U.S. Senate Democrats introduce bill to counter Hobby Lobby decision
By Malia Zimmerman | Watchdog.org
HONOLULU — Several U.S. Senate Democrats are fast-tracking a bill, the Protect Women’s Health from Corporate Interference Act, they say will counter the U.S. Supreme Court’s Hobby Lobby decision.
PUSHING BACK: U.S. Sen Brian Schatz is among several Senate Democrats trying to counter the U.S. Supreme Court’s ruling in the Hobby Lobby case.
Those senators include Brian Schatz, D-Hawaii, Patty Murray, D-Wash., and Mark Udall, D-Colo.
The U.S. Supreme Court ruled 5-4 June 30 in Burwell v. Hobby Lobby that individuals do not lose their religious freedom when they open a family business.
The case was significant because this is the first time the high court ruled that under federal law, closely held private businesses may hold religious views.
Barbara Green, co-founder of Hobby Lobby, said the nation’s highest court reaffirmed the vital importance of religious liberty as one of the country’s founding principles — a victory not just for her family business, but for all who seek to live out their faith.
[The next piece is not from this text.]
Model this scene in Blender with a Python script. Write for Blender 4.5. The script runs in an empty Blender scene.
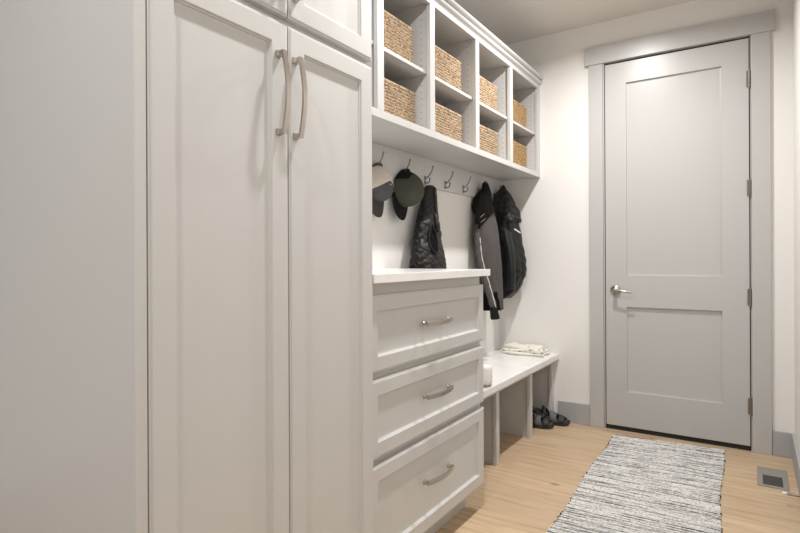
import bpy, bmesh, math, random
from mathutils import Vector, Matrix, noise
random.seed(7)
scn = bpy.context.scene
COL = scn.collection
PI = math.pi

# ------------------------------------------------------------------ materials
def srgb(r, g, b):
    f = lambda c: (c/255/12.92) if c/255 <= 0.04045 else ((c/255+0.055)/1.055)**2.4
    return (f(r), f(g), f(b), 1)

def new_mat(name):
    m = bpy.data.materials.new(name); m.use_nodes = True
    nt = m.node_tree
    b = nt.nodes['Principled BSDF']
    return m, nt, b

def paint(name, col, rough=.5, var=.03, bump=.0, scale=8, metal=0, spec=.5):
    m, nt, b = new_mat(name)
    N, L = nt.nodes, nt.links
    tc = N.new('ShaderNodeTexCoord'); nz = N.new('ShaderNodeTexNoise')
    nz.inputs['Scale'].default_value = scale; nz.inputs['Detail'].default_value = 4
    L.new(tc.outputs['Object'], nz.inputs['Vector'])
    mx = N.new('ShaderNodeMix'); mx.data_type = 'RGBA'
    c2 = tuple(c*(1-var*2) for c in col[:3]) + (1,)
    mx.inputs[6].default_value = col; mx.inputs[7].default_value = c2
    L.new(nz.outputs['Fac'], mx.inputs[0]); L.new(mx.outputs[2], b.inputs['Base Color'])
    b.inputs['Roughness'].default_value = rough; b.inputs['Metallic'].default_value = metal
    b.inputs['Specular IOR Level'].default_value = spec
    if bump:
        n2 = N.new('ShaderNodeTexNoise'); n2.inputs['Scale'].default_value = 260
        L.new(tc.outputs['Object'], n2.inputs['Vector'])
        bp = N.new('ShaderNodeBump'); bp.inputs['Strength'].default_value = bump; bp.inputs['Distance'].default_value = .002
        L.new(n2.outputs['Fac'], bp.inputs['Height']); L.new(bp.outputs['Normal'], b.inputs['Normal'])
    return m

M = {}
M['wall'] = paint('wall_paint', (.80, .785, .76, 1), .75, .01, .08)
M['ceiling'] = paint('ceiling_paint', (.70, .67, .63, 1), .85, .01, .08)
M['cab'] = paint('cabinet_paint', (.575, .570, .558, 1), .38, .01, .0)
M['door'] = paint('door_paint', (.49, .485, .475, 1), .33, .01)
M['base'] = paint('baseboard_paint', (.40, .405, .41, 1), .42, .01)
M['pin'] = paint('pin_hole_dark', (.12, .115, .11, 1), .7)
M['nickel'] = paint('brushed_nickel', (.50, .455, .41, 1), .28, .05, 0, 60, 1)
M['bronze'] = paint('aged_nickel', (.30, .275, .25, 1), .32, .08, 0, 60, 1)
M['black_rubber'] = paint('black_rubber', (.012, .012, .012, 1), .6)
M['white_rubber'] = paint('white_rubber', (.8, .78, .74, 1), .5)
M['vent'] = paint('vent_metal', (.30, .28, .25, 1), .45, .03, 0, 20, .15)
M['duct'] = paint('duct_dark', (.06, .055, .05, 1), .8)
M['olive'] = paint('olive_cotton', (.088, .090, .068, 1), .9, .12, .5, 40, spec=.2)
M['black_cloth'] = paint('black_cloth', (.009, .009, .0095, 1), .85, .1, .4, 40, spec=.25)
M['hat_white'] = paint('off_white_mesh', srgb(214, 205, 195), .9, .05, .6, 40, spec=.2)
M['hat_grey'] = paint('grey_cotton', (.095, .095, .10, 1), .9, .08, .5, 40, spec=.2)
M['hat_brown'] = paint('dark_taupe_cotton', (.075, .068, .064, 1), .9, .08, .5, 40, spec=.2)
M['vest'] = paint('black_quilted_nylon', (.020, .0165, .0155, 1), .5, .3, .2, 30, spec=.35)
M['lining'] = paint('black_lining', (.006, .006, .0065, 1), .95, spec=.1)
M['vest_trim'] = paint('charcoal_binding', (.03, .028, .027, 1), .75, spec=.2)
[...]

The high court upheld a June 2013 ruling by the 10th Circuit Court of Appeals that protected Hobby Lobby and the Green family from the U.S. Department of Health and Human Services mandate requiring them to provide some birth-control drugs and devices in the company’s health insurance plan.
The Greens maintained the requirement was a violation of their religious beliefs and the Religious Freedom Restoration Act.
Schatz, like many liberal women’s groups and Democrats, has argued corporations aren’t people and should not be given constitutional rights. Schatz maintains the Supreme Court has now “opened the door to a wide range of discrimination and denial of services.”
Nicknamed by Democrats the “Not My Boss’s Business Act,” Schatz said the legislation would allow Congress to begin fixing the “damage done by the Supreme Court’s decision.”
Murray said she hopes Republicans will join Democrats to “revoke this court-issued license to discriminate and return the right of Americans to make their own decision about their own health care and their own bodies.”
However, Republicans, including House Speaker John Boehner of Ohio and Senate Minority Leader Mitch McConnell of Kentucky, have supported of the ruling, calling it is a victory for religious freedom.
The Wall Street Journal reports that 15 Senate and House Republicans filed a friend-of-the-court brief in support of the ruling.